No hay una señal de crisis más clara que dormir en la cárcel sin un futuro. Pero aún de los agujeros más oscuros hay una salida. Esta es una historia real.
Por: Harold Cárdenas Lema ([email protected])
Es el año 2002 y por las calles de Santa Clara, Cuba, va un rebelde sin causa, sus inquietudes políticas provienen del rechazo. En el preuniversitario le obligan a ver las noticias todas las noches, en casa sus abuelos lo obligaban a ver los discursos de Fidel, incluso cuando era un niño y no entendía nada. Puede extraviarse fácilmente en mil caminos equivocados mientras busca algo que de sentido a su vida. Ese rebelde sin causa soy yo.
Con un preservativo en la billetera que se convierte en amuleto, fuma y bebe con frecuencia mientras recorre la ciudad en bici con sus amigos. Busca estar a la moda, en esos años los chicos decoloran sus pantalones para lucir cool y eso será su perdición.
Para el resto, los tiempos duros fueron en la crisis de los noventa pero en su familia lo más difícil comenzó con el nuevo siglo. El día que se raja una rodilla de su pantalón despintado, el único que tiene, cree que se le acaba el mundo.

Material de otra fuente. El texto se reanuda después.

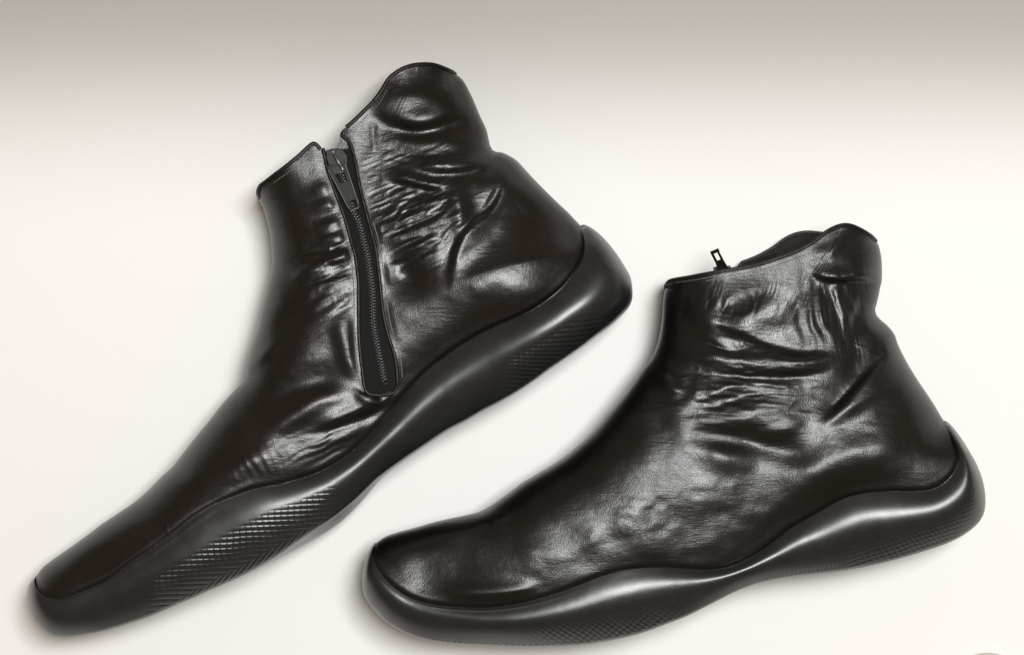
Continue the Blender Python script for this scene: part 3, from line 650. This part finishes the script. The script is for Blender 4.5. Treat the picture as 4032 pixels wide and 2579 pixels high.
right = setup_boot(dict(
 junction=[(1481,2137),(1468,2155),(1465,2193),(1482,2236),(1510,2276),(1549,2313),(1599,2346),(1649,2367),(1716,2382),(1815,2391),(1915,2393),(2015,2382),(2081,2369),(2148,2350),(2194,2336),(2280,2304),(2340,2280),(2400,2260),(2450,2247),(2516,2237),(2599,2234),(2683,2237),(2766,2241),(2849,2234),(2915,2212),(2982,2176),(3032,2143),(3115,2080),(3198,2032),(3233,2012),(3283,1983),(3340,1957),(3400,1944),(3466,1938),(3526,1936),(3599,1936),(3659,1931),(3705,1912),(3745,1878),(3769,1840),(3778,1805),(3775,1780),(3762,1745),(3745,1705),(3728,1675),(3717,1657)],
 front=[(1481,2137),(1490,2130),(1516,2113),(1566,2095),(1633,2077),(1710,2055),(1775,2040),(1868,2020),(1900,2010),(1918,2000),(1948,1980),(1990,1950),(2050,1905),(2116,1864),(2183,1824),(2233,1790),(2282,1749),(2329,1706),(2366,1666),(2415,1605),(2459,1550),(2492,1506),(2532,1450),(2562,1412),(2580,1376),(2592,1340),(2602,1290),(2608,1240),(2611,1190),(2616,1150),(2621,1132)],
 collar=[(2621,1132),(2628,1114),(2643,1105),(2686,1099),(2740,1089),(2789,1079),(2876,1063),(2936,1053),(3000,1038),(3066,1016),(3133,991),(3183,966),(3216,944),(3249,918),(3286,897),(3319,887),(3346,888),(3382,902),(3429,930),(3450,950)],
 back=[(3450,950),(3459,965),(3466,990),(3471,1020),(3473,1060),(3472,1106),(3465,1136),(3461,1160),(3454,1188),(3447,1210),(3447,1226),(3453,1242),(3466,1257),(3499,1287),(3522,1317),(3536,1356),(3566,1417),(3616,1500),(3650,1550),(3679,1594),(3700,1630),(3717,1657)],
 outline=[(1480,2136),(1474,2139),(1460,2156),(1443,2193),(1431,2236),(1426,2289),(1431,2333),(1450,2373),(1483,2412),(1516,2444),(1566,2476),(1616,2499),(1666,2514),(1732,2527),(1816,2535),(1932,2541),(2048,2545),(2134,2545),(2234,2541),(2313,2535),(2413,2518),(2513,2495),(2612,2460),(2699,2427),(2765,2395),(2825,2364),(2898,2328),(2965,2302),(3031,2285),(3118,2270),(3231,2257),(3330,2244),(3430,2225),(3530,2201),(3629,2172),(3729,2138),(3795,2105),(3848,2063),(3872,2026),(3880,1990),(3880,1950),(3872,1900),(3850,1836),(3815,1772),(3779,1716),(3749,1678),(3729,1660),(3717,1656)],
 pair_top=[((1482,2236),(1498,2124)),((1549,2313),(1545,2102)),((1649,2367),(1633,2077)),((1815,2391),(1775,2040)),((2015,2382),(1925,1996)),((2194,2336),(2050,1905)),((2400,2260),(2200,1812)),((2516,2237),(2366,1666)),((2620,2235),(2492,1506)),((2720,2240),(2592,1340)),((2766,2241),(2621,1132)),((2849,2234),(2876,1063)),((2950,2195),(3100,1003)),((3032,2143),(3249,918)),((3080,2105),(3346,888)),((3125,2074),(3450,950)),((3150,2058),(3473,1060)),((3172,2045),(3465,1136)),((3255,1998),(3447,1226)),((3380,1948),(3466,1257)),((3500,1937),(3522,1317)),((3590,1936),(3566,1417)),((3680,1924),(3625,1515)),((3760,1855),(3672,1585)),((3775,1780),(3702,1634))],
 pair_sole=[((1468,2155),(1436,2215)),((1482,2236),(1430,2325)),((1549,2313),(1500,2430)),((1649,2367),(1616,2499)),((1815,2391),(1816,2535)),((2015,2382),(2048,2545)),((2194,2336),(2260,2539)),((2400,2260),(2470,2505)),((2599,2234),(2655,2444)),((2766,2241),(2800,2378)),((2915,2212),(2965,2302)),((3032,2143),(3090,2274)),((3198,2032),(3290,2250)),((3400,1944),(3470,2217)),((3599,1936),(3640,2169)),((3705,1912),(3785,2111)),((3745,1878),(3860,2046)),((3778,1805),(3880,1950)),((3762,1745),(3840,1815)),((3740,1695),(3780,1717))],
 far_collar=[(2621,1132),(2640,1108),(2740,1085),(2860,1064),(2922,1056),(2932,1045),(2938,1030),(2958,1023),(2999,1007),(3065,971),(3115,934),(3155,915),(3198,908),(3250,912),(3320,925),(3400,942),(3450,950)],
 thick=[(1520,2220,170),(1650,2250,215),(1900,2200,262),(2150,2300,282),(2300,2050,290),(2500,2220,282),(2750,2220,248),(2960,2160,216),(3200,2010,236),(3450,1930,258),(2700,1850,288),(3100,1700,275),(3000,1300,245),(3000,1100,215),(3350,1000,180),(3600,1800,262),(3450,1400,240)],
 roll=[(1500,2220,140),(1700,2200,270),(2000,2150,330),(2300,2000,400),(2600,1700,400),(2850,1350,270),(2900,1100,220)],
 roll_back=[(3400,1000,290),(3250,1000,260),(3450,1250,150),(3550,1500,300),(3700,1800,330),(3000,1800,400),(2900,1200,300)],
 tuck=[(1600,2300,4),(2100,2350,4),(2500,2240,6),(2900,2200,20),(3200,2030,32),(3500,1940,30),(3700,1900,20)],
 collar_axis=(2000., 950.), sink=-.0050, seed=17, lump=4., leather='leather_coarse', res=(900, 290), sole_res=(1500, 110),
 binding_runs=[(0.0, 1.0)],
 end_toe=(.02, .17), end_heel=(.03, .19),
 lift=lambda s: 4+16*smooth(.10, .30, s)*smooth(.0, .12, 1-s)+5*smooth(.6, .75, s)*smooth(0.02, .2, 1-s),
 edge_frac=lambda s: .60+.14*np.exp(-((s-.52)/.1)**2),
 crown=lambda s: .20+.15*smooth(.1, .3, s)+.02*smooth(.55, .7, s),
 far_bulge=lambda s: 16*np.exp(-((s-.52)/.06)**2)+3,
 serration=lambda s: np.where(((s > .13) & (s < .45)) | ((s > .6) & (s < .84)), 2.4*np.sign(np.sin(s*1100)), 0),
 extra=extra_right, flat=lambda x, y: 0*x, sunk=lambda x, y: 0*x, grooves=grooves_right,
 stitch=[([(2780,1107),(2849,1090),(2925,1077),(2992,1062),(3066,1041),(3115,1023),(3158,1008),(3190,995)], 11, 8, 1.8),
         ([(2660,1113),(2760,1098),(2849,1079),(2949,1060),(3010,1045),(3080,1023),(3148,995),(3215,962),(3264,927),(3300,908),(3330,903)], 11, 9, 1.4)],  # this row draws the highlight along the binding's lower edge
 steps=[
  ([(3160,1040),(3200,1078),(3240,1098),(3310,1107),(3390,1103),(3470,1114),(3600,1150)], -1, 34, 100, 12, 70, 7),
  ([(2740,1240),(2790,1268),(2849,1294),(2938,1332),(3038,1376),(3148,1402),(3230,1402),(3320,1385)], 1, 13, 40, 15, 85, 8),
  ([(2720,1452),(2800,1462),(2900,1470),(3050,1476),(3204,1466),(3300,1430)], -1, 14, 45, 12, 36, 9),
  ([(3492,1314),(3484,1370),(3479,1410),(3453,1440),(3426,1466),(3385,1510),(3353,1545),(3290,1610),(3220,1670)], -1, 14, 60, 26, 75, 8),
  ([(2560,1430),(2610,1450),(2660,1480),(2700,1530)], -1, 9, 40, 8, 30, 8),
  ([(3380,1140),(3375,1200),(3350,1260),(3340,1340)], 1, 9, 30, 14, 60, 10),
 ],
 strokes=[
  ([(3185,1012),(3240,1000),(3290,972),(3350,925)], 20, 17), ([(3240,1050),(3290,1050),(3340,1060)], 30, -10), ([(3350,1082),(3400,1076),(3460,1082)], 12, 9), ([(3200,1020),(3205,1060),(3215,1100)], 20, -8),
  ([(3260,1140),(3330,1134),(3400,1140)], 16, 10),
  ([(3214,1125),(3222,1199),(3242,1290)], 10, 10), ([(3234,1129),(3250,1190),(3262,1270)], 7, -9), ([(3262,1125),(3285,1200),(3305,1280),(3325,1360)], 8, -12), ([(3284,1125),(3310,1190),(3335,1260)], 9, 8),
  ([(2749,1300),(2830,1335),(2900,1362)], 17, 12), ([(2700,1340),(2780,1352),(2880,1392),(2950,1400)], 7, -8), ([(2760,1336),(2850,1372),(2920,1388)], 6, -5), ([(2849,1310),(2950,1356),(3050,1396)], 5, -4),
  ([(2690,1270),(2740,1282),(2800,1292)], 13, -10),
  ([(2650,1425),(2760,1402),(2880,1412),(3018,1426),(3148,1430),(3290,1412)], 24, 16),
  ([(2720,1508),(2840,1504),(3000,1518),(3120,1512),(3250,1480)], 20, 12), ([(2690,1565),(2760,1552),(2850,1540),(2940,1502)], 18, 14), ([(2720,1600),(2850,1585),(2990,1550)], 14, -10),
  ([(2600,1470),(2635,1505),(2670,1550)], 24, 14), ([(2540,1540),(2620,1570),(2720,1560)], 12, -11),
  ([(2780,1245),(2850,1205),(2920,1172),(3020,1140)], 38, 12), ([(2900,1260),(3020,1230),(3110,1250)], 50, -12), ([(3150,1180),(3190,1260),(3210,1340)], 45, 12), ([(2640,1160),(2680,1220),(2690,1290)], 40, -12),
  ([(2780,1770),(2840,1790),(2920,1812)], 40, 16), ([(2680,1700),(2850,1725),(3000,1750),(3131,1782),(3231,1792)], 34, -16),
  ([(2760,1680),(2880,1650),(3000,1620),(3130,1580)], 38, 14), ([(2650,1650),(2760,1625),(2900,1590)], 18, -8), ([(2990,1710),(3090,1685),(3170,1640)], 28, 10), ([(2560,1620),(2620,1680),(2640,1760)], 40, -10),
  ([(3080,1920),(3180,1868),(3260,1822),(3363,1784),(3480,1752),(3600,1745)], 62, 20), ([(3217,1700),(3290,1645),(3363,1595),(3450,1545),(3530,1490)], 18, 13),
  ([(3395,1260),(3430,1300),(3480,1310)], 16, 10), ([(3340,1280),(3380,1380),(3330,1500)], 34, -14),
  ([(1870,2030),(1920,2030),(1980,2070)], 26, 12), ([(1905,2000),(1918,2040),(1925,2070)], 9, -8), ([(1740,2100),(1850,2075),(1910,2055)], 26, 10),
  ([(1740,2336),(1868,2334),(2014,2330),(2130,2310)], 28, 16), ([(1540,2240),(1700,2250),(1900,2240)], 55, -14),
  ([(2180,2080),(2300,2180),(2350,2250)], 45, -6), ([(2420,1990),(2530,2080),(2580,2180)], 70, 12), ([(2230,2160),(2320,2140),(2370,2090)], 24, 3), ([(2030,2140),(2130,2190)], 24, 2.5),
  ([(2600,1980),(2720,1960),(2900,1900)], 60, 10),
 ]))
o = root_at("ankle_boot", 1300, 1500, "black leather ankle boot lying plain side up with its pull above the collar")
build_boot(right, o)
right_root = o
def zip_right(root):
    za = ZM-.006
    mb = MB(); plate(mb, [(2808,1052),(2876,1046),(2884,1082),(2872,1100),(2826,1104),(2812,1090)], za-10*S, za+2*S, 3*S)
    sl = mb.build("zip_slider", M['metal'], root, False)
    mb = MB(); tl = lambda x, y: .010*np.clip((1063-y)/80., 0, 1)
    z0 = za+2*S; z1 = z0+8*S
    plate(mb, [(2816,1030),(2846,1018),(2874,1066),(2872,1076),(2828,1078),(2826,1070)], z0, z1, 1.5*S, tl)
    bar(mb, (2802,995), (2821,1032), 10, z0, z1, tl, 11, 1.5*S); bar(mb, (2826,989), (2843,1022), 9, z0, z1, tl, 10, 1.5*S)
    bar(mb, (2798,998), (2831,984), 14, z0, z1, tl, 14, 1.5*S)
    mb.build("zip_pull", M['metal'], sl, False)
    # end of the zip tape lying inside the collar
    n = 30; c = spline([(2860,1068),(2940,1050),(3010,1022),(3060,1004)], 300); c = at(c, np.linspace(0, 1, n)); w = np.linspace(-9, 9, 5)
    X = c[:, None, 0]+0*w; Y = c[:, None, 1]+w; z = za-.004+.0006*np.sin(X/30.)
    v = np.stack(to_world(X, Y, z), -1).reshape(-1, 3)
    link_mesh("zip_tape", v, grid_faces(n, 5), M['tape'], root)
zip_right(right_root)

# ------------------------------------------------------------------ thing just entering at the bottom right corner
def corner_thing():
    n, m = 72, 18; v = []
    for i in range(n):
        a = 2*math.pi*i/n
        for j in range(m):
            t = j/(m-1)*math.pi; r = math.sin(t)**.7 if 0 < j < m-1 else 0
            wob = 1+.02*math.sin(3*a+.5)
            v.append(to_world(3896+205*r*math.cos(a)*wob, 2781+209*r*math.sin(a)*wob, (1-math.cos(t))*.0045+.0004))
    f = []
    for i in range(n):
        for j in range(m-1): f.append([i*m+j, ((i+1) % n)*m+j, ((i+1) % n)*m+j+1, i*m+j+1])
    o = link_mesh("rounded_tip", np.array(v), f, simple("pale_pink_grey_skin", (.62, .54, .51), .6, 0, (400, .0002)))
    o['label'] = "pale pinkish grey rounded tip just showing at the bottom right corner"; o['category'] = 'rounded tip'
corner_thing()

def settle(root, x, y):
    w = to_world(x, y, 0); root.location = (w[0], w[1], 0)
    for ch in list(root.children): ch.location = (-w[0], -w[1], 0)
settle(left_root, 1250, 1500); settle(right_root, 2800, 1900)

Tiene amigos pijos con familia en el extranjero que le enseñan sobre diferencia social, tiene amigos humildes que le muestran su dignidad cotidiana. En los últimos años ese tanteo existencial le conduce a los barrios más pobres, a jugar dominó tomando ron hasta el atardecer, a lugares donde la vida vale poco. Pero decía Nietzsche que cuando miras al abismo, él también te mira a ti.
El 30 de diciembre de 2003 Harold duerme en la estación de policía. En un concierto discute con alguien y cuando ofenden a su madre la cosa termina a trompadas, a pocos metros de una docena de policías. Hay bastante frío, las literas son de cemento y sin colchón. Antes de entrar le despojan del cinto y los cordones, solo le queda su rebeldía. En pocas horas conoce la historia de cada uno de los que están ahí, menos el borracho que no despierta nunca. De madrugada y mirando al techo piensa cómo ha llegado allí, qué pudo haber hecho mal. Algo tiene que cambiar.
Al otro día sale a la calle, monta en su bici y tiene un plan. Dos factores están a su favor: son tiempos de la Batalla de Ideas en Cuba y en pocos meses se realizan los exámenes de ingreso a la universidad.
Como los profesores de su escuela resultan insuficientes y él sabe que está contra reloj, busca ayuda. Por la tarde toca a la puerta de Rosa, la maestra “repasadora” ya jubilada que desde tiempo viene preparando a sus otros amigos. Mientras aquellos pasaban el día en la calle perdiendo el tiempo, algunos dedicaban discretamente su tiempo a estudiar, yo estaba decidido a ser de estos últimos.
Rosa no se limitaba a la instrucción sino que nos educaba a todos. Pertenecía a esa especie de maestras clásicas cubanas que ya está en extinción.
Tuve que compensar en par de meses años de pocos estudios pero logré hacerlo. Ese año fui el primero en mi ciudad en recibir la carrera de Estudios Socioculturales que siempre fue primera opción.
Creada como iniciativa noble en años donde se luchaba por preservar la cultura nacional, luego fue alejándose cada vez más de lo cultural y acercándose a lo comunitario hasta que se perdió la esencia de la misma. Como muchos proyectos nobles de la época, tuvo una pobre ejecución que terminaron afectando su credibilidad.
Luego fui a una ciudad nueva, tuve una oportunidad para comenzar de cero lejos de los vicios adolescentes. Mis compañeros de universidad nunca imaginaron ese pasado. Mirando retrospectivamente, me salvaron muchas cosas, a veces hay que tocar fondo para salir a flote.
A mi me salvó esa noche en una celda, me salvó aquella carrera que crearon en la Batalla de Ideas y me salvó Rosa. Todavía hoy no tengo el valor de tocar a su puerta y agradecerle por eso, por cambiar mi conducta, por cambiarme la vida. Para bien.